18世紀に韓国に入ってきたキリスト教は、今や韓国人の3割が信者ともいわれるほどの普及率である。この地は1801年の辛酉迫害のときにカトリック教徒たちの隠れ場所だったり、韓国最初の近代学校として知られる聖ヨセフ神学校があった場所だという。
大きな教会に入ってみると午前11時から始まるミサの直前で、たちまち千人くらいの人々で席が埋まってしまった。


昼食はカワニナの定食。今まで避けてきたような気がするが仕方がない。清流に住む小さな緑色の貝である。初めて食べたが、まずくはなかった。お腹が痛くなることもなかった。





堤川ガイドで最初に出てくる義林池(イリムチ)。

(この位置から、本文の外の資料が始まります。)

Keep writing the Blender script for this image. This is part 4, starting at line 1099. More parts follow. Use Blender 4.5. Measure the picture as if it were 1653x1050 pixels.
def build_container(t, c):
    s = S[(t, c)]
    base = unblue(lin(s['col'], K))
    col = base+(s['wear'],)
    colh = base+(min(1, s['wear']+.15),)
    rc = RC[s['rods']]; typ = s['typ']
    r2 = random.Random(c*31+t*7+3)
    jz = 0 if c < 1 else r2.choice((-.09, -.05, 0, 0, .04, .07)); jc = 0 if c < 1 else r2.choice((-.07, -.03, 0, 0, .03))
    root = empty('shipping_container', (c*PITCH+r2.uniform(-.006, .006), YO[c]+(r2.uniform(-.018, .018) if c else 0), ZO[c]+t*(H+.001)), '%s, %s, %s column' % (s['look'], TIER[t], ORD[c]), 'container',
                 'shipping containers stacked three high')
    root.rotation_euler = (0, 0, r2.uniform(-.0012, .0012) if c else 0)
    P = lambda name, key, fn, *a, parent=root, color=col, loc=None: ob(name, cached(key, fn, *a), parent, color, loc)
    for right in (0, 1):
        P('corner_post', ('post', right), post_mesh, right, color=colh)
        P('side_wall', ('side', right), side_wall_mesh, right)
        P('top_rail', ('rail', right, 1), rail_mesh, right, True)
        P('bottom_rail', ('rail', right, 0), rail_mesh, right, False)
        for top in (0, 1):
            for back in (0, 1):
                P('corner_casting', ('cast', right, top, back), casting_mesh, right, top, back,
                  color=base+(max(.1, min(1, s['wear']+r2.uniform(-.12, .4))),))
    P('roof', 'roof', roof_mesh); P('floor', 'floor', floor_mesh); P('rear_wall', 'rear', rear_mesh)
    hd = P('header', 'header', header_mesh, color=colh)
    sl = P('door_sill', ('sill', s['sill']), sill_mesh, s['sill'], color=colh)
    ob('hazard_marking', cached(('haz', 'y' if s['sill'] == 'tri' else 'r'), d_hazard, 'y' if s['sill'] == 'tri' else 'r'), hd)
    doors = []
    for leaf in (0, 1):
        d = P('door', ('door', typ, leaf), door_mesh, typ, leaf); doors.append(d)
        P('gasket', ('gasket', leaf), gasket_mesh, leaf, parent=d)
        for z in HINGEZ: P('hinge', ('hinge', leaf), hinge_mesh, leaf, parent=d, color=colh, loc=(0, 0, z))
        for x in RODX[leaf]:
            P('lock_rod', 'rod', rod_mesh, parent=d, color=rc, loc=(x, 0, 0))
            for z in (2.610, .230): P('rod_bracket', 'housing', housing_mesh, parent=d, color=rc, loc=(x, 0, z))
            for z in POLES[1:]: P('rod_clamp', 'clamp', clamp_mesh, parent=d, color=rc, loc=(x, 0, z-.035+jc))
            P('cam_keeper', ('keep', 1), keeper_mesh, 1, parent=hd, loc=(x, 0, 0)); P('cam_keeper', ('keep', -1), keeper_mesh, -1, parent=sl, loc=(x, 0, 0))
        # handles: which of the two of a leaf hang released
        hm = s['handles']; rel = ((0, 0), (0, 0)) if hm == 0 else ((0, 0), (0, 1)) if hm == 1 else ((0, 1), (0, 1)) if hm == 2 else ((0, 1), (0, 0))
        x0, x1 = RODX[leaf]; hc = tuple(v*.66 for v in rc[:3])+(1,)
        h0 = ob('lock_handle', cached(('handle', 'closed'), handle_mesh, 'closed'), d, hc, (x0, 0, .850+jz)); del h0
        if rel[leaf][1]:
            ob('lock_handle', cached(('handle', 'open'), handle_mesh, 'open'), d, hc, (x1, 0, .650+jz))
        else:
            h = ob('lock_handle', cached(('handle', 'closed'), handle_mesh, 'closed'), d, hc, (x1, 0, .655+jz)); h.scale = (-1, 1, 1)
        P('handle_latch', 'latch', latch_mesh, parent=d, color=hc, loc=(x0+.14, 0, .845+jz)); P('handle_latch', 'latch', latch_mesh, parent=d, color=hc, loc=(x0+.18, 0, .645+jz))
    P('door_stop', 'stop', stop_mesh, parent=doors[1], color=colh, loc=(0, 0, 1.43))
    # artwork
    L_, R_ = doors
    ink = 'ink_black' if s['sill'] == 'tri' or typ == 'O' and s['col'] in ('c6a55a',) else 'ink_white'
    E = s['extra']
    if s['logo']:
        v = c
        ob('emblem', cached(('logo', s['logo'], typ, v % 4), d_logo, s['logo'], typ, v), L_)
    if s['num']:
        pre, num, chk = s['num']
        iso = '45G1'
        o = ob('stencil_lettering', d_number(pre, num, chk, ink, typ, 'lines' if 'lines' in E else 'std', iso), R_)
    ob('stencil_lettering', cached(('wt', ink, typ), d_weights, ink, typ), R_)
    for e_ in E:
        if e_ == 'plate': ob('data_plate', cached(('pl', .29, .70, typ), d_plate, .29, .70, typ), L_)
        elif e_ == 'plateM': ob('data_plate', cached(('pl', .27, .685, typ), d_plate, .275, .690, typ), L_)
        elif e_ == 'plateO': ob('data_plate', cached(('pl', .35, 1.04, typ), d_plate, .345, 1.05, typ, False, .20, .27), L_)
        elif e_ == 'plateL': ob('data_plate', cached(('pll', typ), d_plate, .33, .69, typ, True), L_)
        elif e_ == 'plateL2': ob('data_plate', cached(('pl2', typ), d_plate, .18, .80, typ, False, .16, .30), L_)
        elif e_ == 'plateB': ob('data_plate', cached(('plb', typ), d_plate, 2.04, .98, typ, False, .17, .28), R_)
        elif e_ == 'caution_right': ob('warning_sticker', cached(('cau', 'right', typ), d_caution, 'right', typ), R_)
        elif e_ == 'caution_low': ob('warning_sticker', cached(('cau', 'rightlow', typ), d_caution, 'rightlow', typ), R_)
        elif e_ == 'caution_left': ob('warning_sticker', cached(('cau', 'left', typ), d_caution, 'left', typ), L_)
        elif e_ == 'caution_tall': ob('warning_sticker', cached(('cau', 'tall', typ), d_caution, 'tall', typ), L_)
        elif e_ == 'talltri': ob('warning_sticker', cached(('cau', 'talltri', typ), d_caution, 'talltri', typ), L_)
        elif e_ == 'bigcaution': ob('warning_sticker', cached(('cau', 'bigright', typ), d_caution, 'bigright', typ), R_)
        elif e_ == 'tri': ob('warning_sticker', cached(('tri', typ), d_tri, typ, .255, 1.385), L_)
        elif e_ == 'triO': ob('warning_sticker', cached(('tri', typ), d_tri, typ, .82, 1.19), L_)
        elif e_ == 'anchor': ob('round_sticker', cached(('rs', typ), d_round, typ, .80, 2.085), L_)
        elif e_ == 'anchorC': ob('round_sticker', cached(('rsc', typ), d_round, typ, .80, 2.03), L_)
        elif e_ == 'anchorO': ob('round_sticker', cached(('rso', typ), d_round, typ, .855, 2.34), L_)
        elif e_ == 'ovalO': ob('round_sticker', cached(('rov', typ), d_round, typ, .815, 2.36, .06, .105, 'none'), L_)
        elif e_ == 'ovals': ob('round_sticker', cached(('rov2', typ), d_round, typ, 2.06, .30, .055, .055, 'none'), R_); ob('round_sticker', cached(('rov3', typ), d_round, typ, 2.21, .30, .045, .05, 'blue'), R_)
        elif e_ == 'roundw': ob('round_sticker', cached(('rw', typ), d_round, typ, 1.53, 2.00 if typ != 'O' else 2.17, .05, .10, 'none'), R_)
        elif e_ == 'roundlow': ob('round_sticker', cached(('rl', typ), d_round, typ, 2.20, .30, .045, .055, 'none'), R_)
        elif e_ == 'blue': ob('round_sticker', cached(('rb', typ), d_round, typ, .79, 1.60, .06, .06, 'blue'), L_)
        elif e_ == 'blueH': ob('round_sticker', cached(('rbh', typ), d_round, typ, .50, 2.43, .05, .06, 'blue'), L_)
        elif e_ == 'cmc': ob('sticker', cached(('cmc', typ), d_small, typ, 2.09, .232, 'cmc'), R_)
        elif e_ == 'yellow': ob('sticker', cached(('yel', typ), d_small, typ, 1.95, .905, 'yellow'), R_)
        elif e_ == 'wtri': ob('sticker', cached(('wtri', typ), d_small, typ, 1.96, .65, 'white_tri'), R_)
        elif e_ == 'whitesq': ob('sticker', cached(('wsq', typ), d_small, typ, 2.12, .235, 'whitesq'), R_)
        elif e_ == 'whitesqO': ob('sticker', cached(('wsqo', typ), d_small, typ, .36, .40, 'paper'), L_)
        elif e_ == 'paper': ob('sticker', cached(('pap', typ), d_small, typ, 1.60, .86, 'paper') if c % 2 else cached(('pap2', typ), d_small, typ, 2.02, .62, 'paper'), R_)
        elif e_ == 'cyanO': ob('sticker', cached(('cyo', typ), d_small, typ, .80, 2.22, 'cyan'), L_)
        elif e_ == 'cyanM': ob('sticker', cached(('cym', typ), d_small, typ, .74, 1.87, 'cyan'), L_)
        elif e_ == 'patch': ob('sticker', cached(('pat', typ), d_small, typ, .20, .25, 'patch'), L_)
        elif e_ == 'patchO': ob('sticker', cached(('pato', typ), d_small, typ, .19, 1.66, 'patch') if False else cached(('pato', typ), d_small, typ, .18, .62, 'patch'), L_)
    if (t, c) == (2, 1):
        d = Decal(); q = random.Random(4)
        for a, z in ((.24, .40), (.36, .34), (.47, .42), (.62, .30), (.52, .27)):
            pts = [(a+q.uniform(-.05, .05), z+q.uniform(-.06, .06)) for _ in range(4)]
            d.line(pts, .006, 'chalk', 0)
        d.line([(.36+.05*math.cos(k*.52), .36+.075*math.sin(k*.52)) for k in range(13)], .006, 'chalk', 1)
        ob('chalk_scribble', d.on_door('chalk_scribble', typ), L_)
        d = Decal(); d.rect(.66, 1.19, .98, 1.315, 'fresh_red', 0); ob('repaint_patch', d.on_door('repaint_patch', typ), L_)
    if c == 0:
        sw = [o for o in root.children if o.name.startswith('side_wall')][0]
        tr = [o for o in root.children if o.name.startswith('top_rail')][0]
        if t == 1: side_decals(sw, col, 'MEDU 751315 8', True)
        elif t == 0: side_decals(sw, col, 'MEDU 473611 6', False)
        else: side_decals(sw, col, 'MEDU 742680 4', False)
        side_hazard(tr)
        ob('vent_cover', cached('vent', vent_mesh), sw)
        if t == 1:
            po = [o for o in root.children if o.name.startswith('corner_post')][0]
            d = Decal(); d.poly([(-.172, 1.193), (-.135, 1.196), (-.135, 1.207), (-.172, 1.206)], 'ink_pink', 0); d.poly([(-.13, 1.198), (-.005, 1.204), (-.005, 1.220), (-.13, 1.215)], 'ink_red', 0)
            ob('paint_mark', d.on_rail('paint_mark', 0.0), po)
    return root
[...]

韓国最古の貯水池だそうだが、大邱の寿城池(スソンモ)とあまり変わらないなあ、という印象。食堂があったり遊園地があったり。ゆっくり歩いて一周30分くらい。


チョンマル洞窟。韓国で最初に発見された旧石器時代の洞窟遺跡。突然険しい山歩きになってしまい汗だくに。


踏査会に一緒に参加した母と息子。洞窟の帰り道、コスモスの花が咲いていた。




長楽洞七層模傳石塔。新羅時代。長楽寺という大きな寺があった場所だが、礎石だけが残っている。



夕日が射してきた。最後に清風文化財団地へ。


団地というのも変な感じだが、ダムを作ることで水没してしまう村にあったさまざまな文化財、建築などを一ヶ所に集めて観光資源にしたということ。












団地には郷校、役所、民家など、43点の文化財が移された。寒碧楼からは忠州湖が一望できる。

以上、何の知識もなく訪ねた堤川の一日だった。

なんというか、全体的にとりとめのない印象であった。黄葉・紅葉だけは楽しめたのだが…

2015年11月18日水曜日

秋の終わり

9月から11月まで、穏やかな長い秋が終わろうとしている。先週から今週、雨の日が続き、キャンパスの紅葉も盛りを過ぎ、落葉が歩道を埋め尽くす。